There are no words, but I will try.
The feelings that I had upon making my private struggle public, left me speechless. Last Saturday I hit “post” and “share” and immediately felt a wave of emotions overcome me. I felt sick to my stomach, dizzy, shaky and hung on tight as a roller coaster of adrenaline swept over me.
Back when I started writing for my own healing and understanding, I had always planned on sharing my blog eventually through Instagram. I wanted to help my family and friends understand my point of view. Instagram is my social media of choice nowadays, but Facebook is another story. When Facebook first came out when I was in college, it became “cool” to get as many “friends” as possible. I have been much more selective in who I allowed to see my Instagram life than I have my Facebook posts, and gradually I have stopped posting except for a couple times per year on Facebook.
So after my husband and house guests had headed to Notre Dame for another tailgate, I sat at the kitchen table thinking about releasing this blog. It was Pregnancy and Infant Loss Awareness Day, and I was feeling the urge to make it public. (After having a few friends and family members approve of it first- THANK YOU!) When I clicked “post” on Instagram I became aware of feelings of relief, peace and calm. I texted back and forth with a couple friends who were very encouraging, and then I got to thinking about Facebook. I thought that there was no way I could release it to Facebook because there were so many more people who I have lost touch with on there who I felt either wouldn’t understand, or didn’t deserve to know the personal struggle that we had been through. My friends advised me to do what I felt I was comfortable with, and Facebook made me uncomfortable. For a few extra minutes I sat there debating whether or not I do Facebook and then it hit me, what was holding me back? Embarrassment? Guilt? Did I feel like I had failed? I have been writing about my daily struggle to not feel “less than” and by not posting on Facebook I would have been doing just that- feeling that I was less than other people who might not understand or “deserve” to know. So even though Facebook was a much scarier deal for me, suddenly I felt the courage to share my Instagram post to Facebook and thereby opening up a much bigger radius of sharing.

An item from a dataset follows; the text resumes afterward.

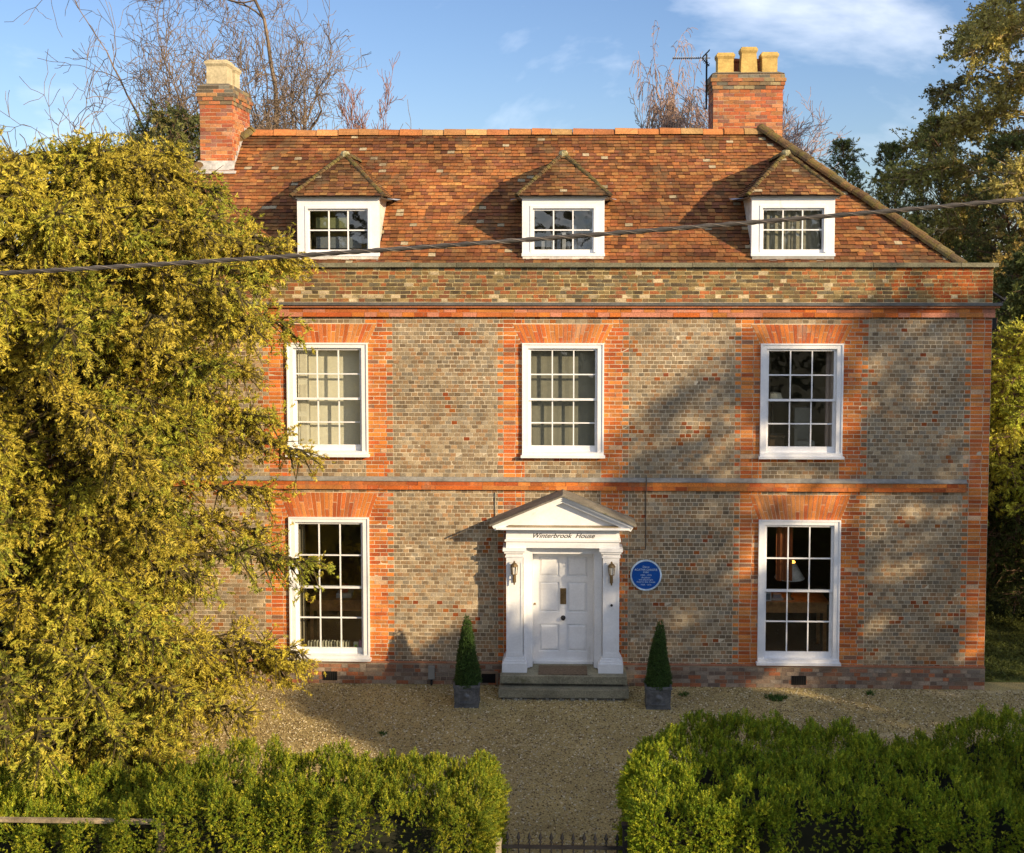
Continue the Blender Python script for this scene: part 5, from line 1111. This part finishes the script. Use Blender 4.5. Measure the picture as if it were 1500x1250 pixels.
small('printer', 'pale flat machine on the left hand desk', 'printer', [(-4.42, -4.12, 0.95, 1.2, 1.332, 1.42, (0.5, 0.48, 0.47)), (-3.95, -3.72, 1.1, 1.3, 1.55, 1.60, (0.4, 0.38, 0.36)), (-3.9, -3.85, 1.15, 1.2, 1.332, 1.55, (0.1, 0.1, 0.1)), (-4.36, -4.2, 1.0, 1.1, 1.422, 1.58, (0.4, 0.06, 0.04))])
R_ = empty('book_row', (-4.3, 0.2, 0.56), 'row of small pale leaning books on the left ground floor sill', 'books')
b = MB()
for k in range(15): x = -4.82 + k * 0.055; b.box(x, x + 0.022, 0.20, 0.30, 0.56, 0.71, np.array([0.6, 0.58, 0.45]) * random.uniform(0.7, 1.1), jit=0.006)
b.build('books', M_plain, R_)
small('carton', 'small green and white carton at the right of the sill', 'carton', [(-3.95, -3.86, 0.2, 0.26, 0.56, 0.70, (0.6, 0.62, 0.5)), (-3.93, -3.88, 0.196, 0.199, 0.60, 0.66, (0.3, 0.5, 0.05))]); small('carton', 'small mauve carton at the right of the sill', 'carton', [(-3.85, -3.76, 0.2, 0.26, 0.56, 0.73, (0.35, 0.15, 0.35))])
sb_ = MB(); sb_.box(-5.06, -3.64, 0.141, 0.33, 0.50, 0.558); sb_.build('window_board', M_white, H)
Lq = empty('table_lamp', (3.95, 1.0, 4.9), 'pale lampshade behind the upper right window', 'lamp'); b = MB(); b.lathe(3.98, 0.8, [(0.19, 5.28), (0.15, 5.40)], 20, (0.9, 0.8, 0.6)); b.build('lamp_shade', M_plain, Lq); b = MB(); b.lathe(3.98, 0.8, [(0.12, 4.6), (0.02, 4.65), (0.02, 5.4)], 12, (0.1, 0.08, 0.06)); b.build('base', M_plain, Lq)
small('bedside_table', 'pale table behind the upper right window', 'table', [(3.8, 4.2, 0.65, 1.0, 4.56, 4.598, (0.15, 0.1, 0.06)), (3.82, 4.18, 0.67, 0.98, 3.86, 4.559, (0.12, 0.08, 0.05))])
small('armchair', 'pale armchair back behind the upper right window', 'armchair', [(4.42, 4.70, 0.9, 1.1, 3.86, 5.1, (0.33, 0.31, 0.27)), (4.38, 4.74, 0.6, 0.9, 3.86, 4.5, (0.33, 0.31, 0.27)), (4.36, 4.42, 0.6, 1.0, 3.86, 4.75, (0.28, 0.26, 0.22))])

When I hit “share” I started crying. I felt shaky all over, nauseated, and I felt a wave of adrenaline rush over me. What had I just done? I had allowed so many “random” people into the most private and honest parts of my marriage, my home, and my heart. And it made me absolutely terrified for the next hour. What if people rejected it, or pitied me? What if they didn’t understand? What if they thought that I was absolutely insane? But I had to- because even in that moment after I had shared on Instagram, my displaced feelings of guilt and shame resurfaced. These feelings, though rarely justified often coincide with miscarriage or loss. And the fact that those feelings resurfaced is exactly why I wanted do put myself out there. There are so many people who silently suffer with feelings like mine, and that private suffering needs to stop.
I thought back to the people who posted on Facebook about their own miscarriage struggles months before I had my first loss. When I was going through the fresh pain of miscarriage, I remember searching for those posts and reading them over and over again. I desperately needed to know that I was not the only one out there going through this type of grief and confusion. And when I nearly memorized those posts, I googled for more. I was so thirsty for more stories of triumph over loss, for more proof that I would come out the other side of this and be okay. I chose to post for the people who will go on to have a miscarriage, for people who have been through one and silently suffered, and I posted it for for myself. It was by far the most terrifying thing I have ever done.
So after having a really good cry, which felt like this powerful release of emotion, I went to the fridge and poured myself a glass of Pinot Grigio to call my nerves. And I vowed that I would not look at my phone to check Facebook or Instagram until much later in the day, if not the next day. I didn’t want to feel rejected if no one commented or liked what I posted. I truly wanted to put it out there, and I wanted to stay strong and not be tempted to take it down.
Later that night I allowed myself to look, and the part that I can’t put into words is how forever grateful I will be for each and everyone of you who commented, liked, private messaged or text messaged me to encourage me to continue sharing our journey. I heard from people who have never shared about their own miscarriage and grief, people who I had not spoken to in many years, from distant family members who shared their story with me, and I got the most amazing amount of encouragement and drive to continue to do this. And I can’t thank any of you enough.
And in the week that has followed, I have never felt more free or felt more OK. It’s almost like now that it’s out there, I can focus on the other aspects of my life. I feel as though I am a part of this amazing group of women- young and old who have been there, or are there now. I have been told already that I may have helped a few people by doing this, and that feels really, really good. Again, thank you from the bottom of my heart. Your encouragement truly means the world to me and I will be forever grateful for it all. I have a renewed sense of HOPE and purpose in my life, and I cannot put a price on that.
One Comment
Jessica Blaxton
I love this! It so perfectly captures the feelings that go along with sharing such intimate pain in a public setting. I’m so so glad it has been healing to you, and I know that your openness will be healing to others!